WHAT YOU ARE ASKED TO DO: Print the listing in its entirety and exactly, leaving out images.

DATA SHOWN:
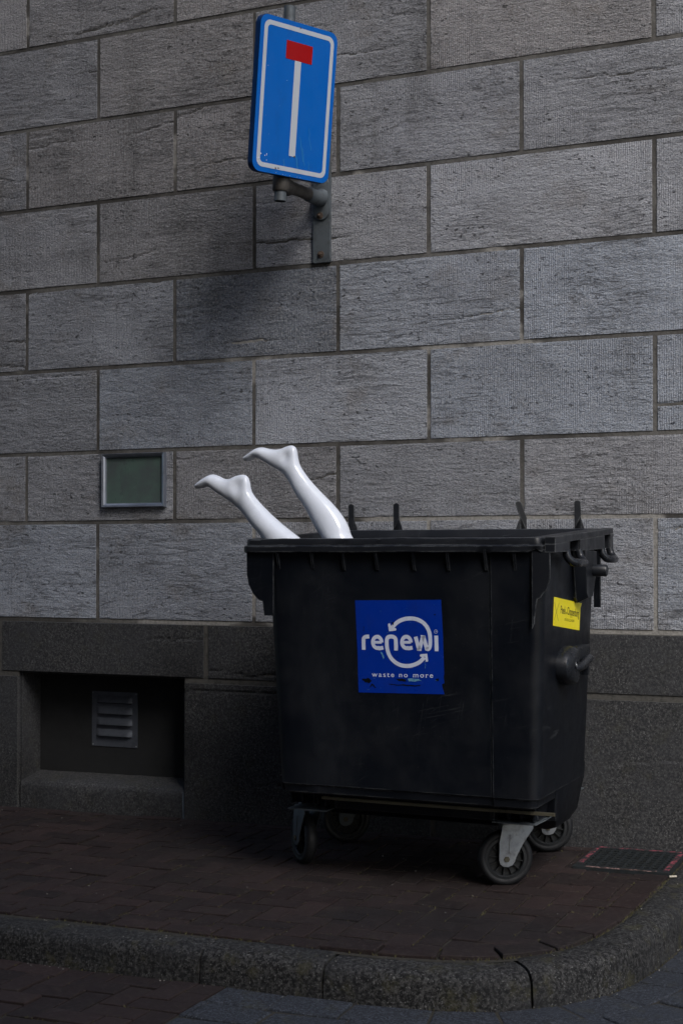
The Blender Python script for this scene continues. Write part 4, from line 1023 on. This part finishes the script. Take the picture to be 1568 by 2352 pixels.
# ------------------------------------------------------------ small things on the ground
def blade(bm, x, y, z, h):
    a = random.uniform(0, 6.28); dx, dy = .0016 * math.cos(a), .0016 * math.sin(a); lx, ly = random.gauss(0, h * .5), random.gauss(0, h * .5)
    bm.faces.new([bm.verts.new((x - dx, y - dy, z)), bm.verts.new((x + dx, y + dy, z)), bm.verts.new((x + lx, y + ly, z + h))])
bm = BM()
cand = [(a, b) for a, b in edges_for_moss if -2.2 < a[0] < 1.6 and a[1] > -3]
random.shuffle(cand)
for a, b in cand[:900]:
    m_ = N(a[0] * 2.1, a[1] * 2.1, 4) + .25 + .15 * (a[0])
    if m_ < .02: continue
    up = a[1] > -1.80; n = random.randint(3, 13); t0 = random.random()
    for q in range(n):
        t = min(1, max(0, t0 + random.gauss(0, .14))); x = a[0] + (b[0] - a[0]) * t + random.gauss(0, .0025); y = a[1] + (b[1] - a[1]) * t + random.gauss(0, .0025)
        blade(bm, x, y, (G(x, y) if up else GR(x, y)) - .004, random.uniform(.003, .009))
for i in range(kj(-2.0), len(PTH) - 4):
    d = .6 + N(i * .05, 3) * 1.4 + (.5 if PTH[i].x > 1.2 else 0)
    if random.random() < max(0, d) * .55:
        for q in range(random.randint(2, 6)):
            x, y = off(i, random.gauss(-.001, .004)); blade(bm, x, y, G(x, y) - .006, random.uniform(.004, .013))
for i in range(kj(-.5), len(PTH) - 4):
    if random.random() < .25 + (.3 if PTH[i].x > 1.3 else 0):
        for q in range(2): x, y = off(i, .14 + random.gauss(0, .004)); blade(bm, x, y, GR(x, y) - .004, random.uniform(.003, .008))
tag(obj('moss', bm, M['moss']), 'sparse dry moss and grass growing in the paving joints', 'moss', kind='stuff')
bm = BM()
for q in range(240):
    r1 = random.random()
    if r1 < .55: x, y = random.uniform(-2, 1.5), random.uniform(-1.7, -.05); z = G(x, y)
    elif r1 < .8: i = random.randrange(kj(-.5), len(PTH) - 5); x, y = off(i, random.uniform(.14, .17)); z = GR(x, y)
    else: i = random.randrange(kj(-1.5), len(PTH) - 5); x, y = off(i, random.uniform(.0, .11)); z = G(x, y) - .004
    s = random.uniform(.0008, .0028); box(bm, -s, s, -s * .6, s * .6, -s * .3, s * .5, 0, Matrix.Translation((x, y, z + .002)) @ Matrix.Rotation(random.uniform(0, 3), 4, 'Z') @ Matrix.Rotation(random.uniform(-.4, .4), 4, 'X'))
tag(obj('grit', bm, M['speck']), 'pale grit and crumbs scattered over the paving', 'grit', kind='stuff')
for (x, y, z, a, L, lab) in ((1.585, -.42, G(1.58, -.42), 35, .030, 'pale cigarette butt lying on the kerb beside the grate corner'),):
    bm = BM(); u = Vector((math.cos(R(a)), math.sin(R(a)), 0)); c = Vector((x, y, z + .004)); tube(bm, [c - u * L / 2, c - u * L * .1, c + u * L / 2], .004, 10); tag(obj('cigarette_butt', bm, M['butt'], at=c), lab, 'cigarette butt')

RESULT OF THIS TASK:
The Blender Python script for this scene continues. Write part 4, from line 1023 on. This part finishes the script. Take the picture to be 1568 by 2352 pixels.
# ------------------------------------------------------------ small things on the ground
def blade(bm, x, y, z, h):
    a = random.uniform(0, 6.28); dx, dy = .0016 * math.cos(a), .0016 * math.sin(a); lx, ly = random.gauss(0, h * .5), random.gauss(0, h * .5)
    bm.faces.new([bm.verts.new((x - dx, y - dy, z)), bm.verts.new((x + dx, y + dy, z)), bm.verts.new((x + lx, y + ly, z + h))])
bm = BM()
cand = [(a, b) for a, b in edges_for_moss if -2.2 < a[0] < 1.6 and a[1] > -3]
random.shuffle(cand)
for a, b in cand[:900]:
    m_ = N(a[0] * 2.1, a[1] * 2.1, 4) + .25 + .15 * (a[0])
    if m_ < .02: continue
    up = a[1] > -1.80; n = random.randint(3, 13); t0 = random.random()
    for q in range(n):
        t = min(1, max(0, t0 + random.gauss(0, .14))); x = a[0] + (b[0] - a[0]) * t + random.gauss(0, .0025); y = a[1] + (b[1] - a[1]) * t + random.gauss(0, .0025)
        blade(bm, x, y, (G(x, y) if up else GR(x, y)) - .004, random.uniform(.003, .009))
for i in range(kj(-2.0), len(PTH) - 4):
    d = .6 + N(i * .05, 3) * 1.4 + (.5 if PTH[i].x > 1.2 else 0)
    if random.random() < max(0, d) * .55:
        for q in range(random.randint(2, 6)):
            x, y = off(i, random.gauss(-.001, .004)); blade(bm, x, y, G(x, y) - .006, random.uniform(.004, .013))
for i in range(kj(-.5), len(PTH) - 4):
    if random.random() < .25 + (.3 if PTH[i].x > 1.3 else 0):
        for q in range(2): x, y = off(i, .14 + random.gauss(0, .004)); blade(bm, x, y, GR(x, y) - .004, random.uniform(.003, .008))
tag(obj('moss', bm, M['moss']), 'sparse dry moss and grass growing in the paving joints', 'moss', kind='stuff')
bm = BM()
for q in range(240):
    r1 = random.random()
    if r1 < .55: x, y = random.uniform(-2, 1.5), random.uniform(-1.7, -.05); z = G(x, y)
    elif r1 < .8: i = random.randrange(kj(-.5), len(PTH) - 5); x, y = off(i, random.uniform(.14, .17)); z = GR(x, y)
    else: i = random.randrange(kj(-1.5), len(PTH) - 5); x, y = off(i, random.uniform(.0, .11)); z = G(x, y) - .004
    s = random.uniform(.0008, .0028); box(bm, -s, s, -s * .6, s * .6, -s * .3, s * .5, 0, Matrix.Translation((x, y, z + .002)) @ Matrix.Rotation(random.uniform(0, 3), 4, 'Z') @ Matrix.Rotation(random.uniform(-.4, .4), 4, 'X'))
tag(obj('grit', bm, M['speck']), 'pale grit and crumbs scattered over the paving', 'grit', kind='stuff')
for (x, y, z, a, L, lab) in ((1.585, -.42, G(1.58, -.42), 35, .030, 'pale cigarette butt lying on the kerb beside the grate corner'),):
    bm = BM(); u = Vector((math.cos(R(a)), math.sin(R(a)), 0)); c = Vector((x, y, z + .004)); tube(bm, [c - u * L / 2, c - u * L * .1, c + u * L / 2], .004, 10); tag(obj('cigarette_butt', bm, M['butt'], at=c), lab, 'cigarette butt')